Ronnie L. Manning, Appellant,
v
Americold Logistics, LLC, Respondent.

[*1]

Order, Supreme Court, New York County (Edward H. Lehner, J.), entered June 23, 2005, which granted the motion of defendant Americold Logistics, LLC, for summary judgment dismissing the complaint, unanimously affirmed, without costs.

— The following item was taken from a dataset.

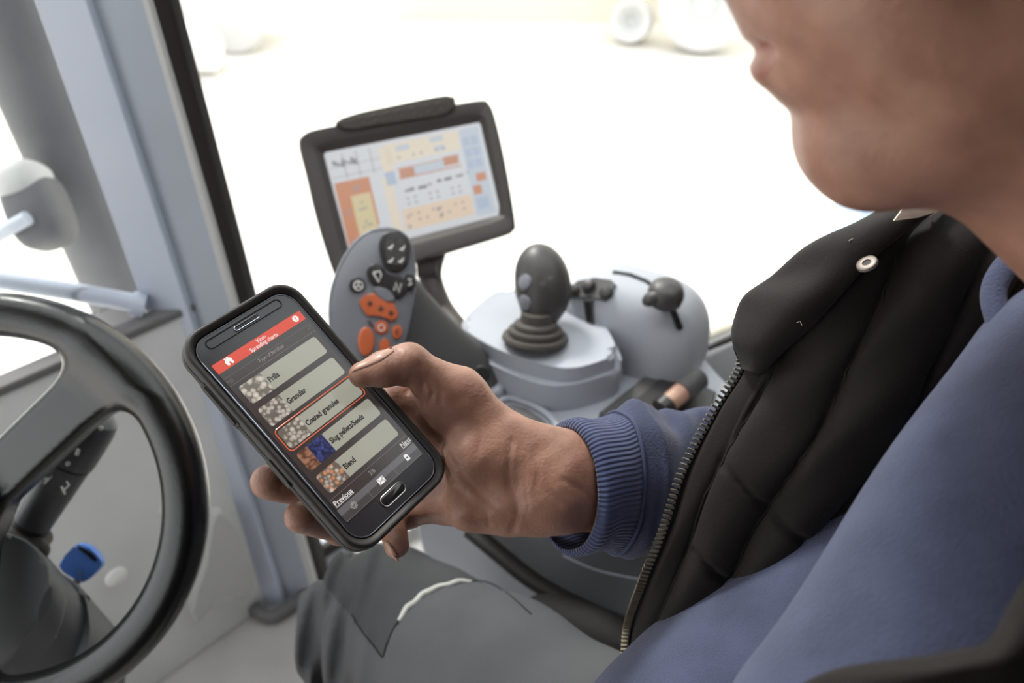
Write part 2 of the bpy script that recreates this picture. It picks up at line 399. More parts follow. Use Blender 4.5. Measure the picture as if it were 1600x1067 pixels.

In this action to recover damages for personal injuries allegedly sustained by plaintiff as a result of a slip and fall on ice located in the loading dock area of defendant's premises, defendant met its burden of demonstrating, prima facie, that it did not create the alleged hazard or have actual or constructive notice of it (see Giuffrida v Metro N. Commuter R.R. Co., 279 AD2d 403, 404 [2001]). Plaintiff did not, in response, adduce evidence sufficient to raise a triable issue. Plaintiff's theory that the hazard formed some eight hours before the accident, i.e., in time for defendant to have discovered and remedied it, is speculative. Nor is there any nonspeculative basis for plaintiff's contention that defendant's employees may have caused or exacerbated the alleged hazard in the course of clearing snow, particularly since the evidence showed that the last snowfall in the subject area of greater than one inch occurred nine days prior to the accident and that there had only been trace amounts of precipitation during the day preceding the accident (see Espinal v Melville Snow Contrs., 98 NY2d 136, 142 [2002]). Concur—Tom, J.P., Marlow, Sullivan, McGuire and Malone, JJ.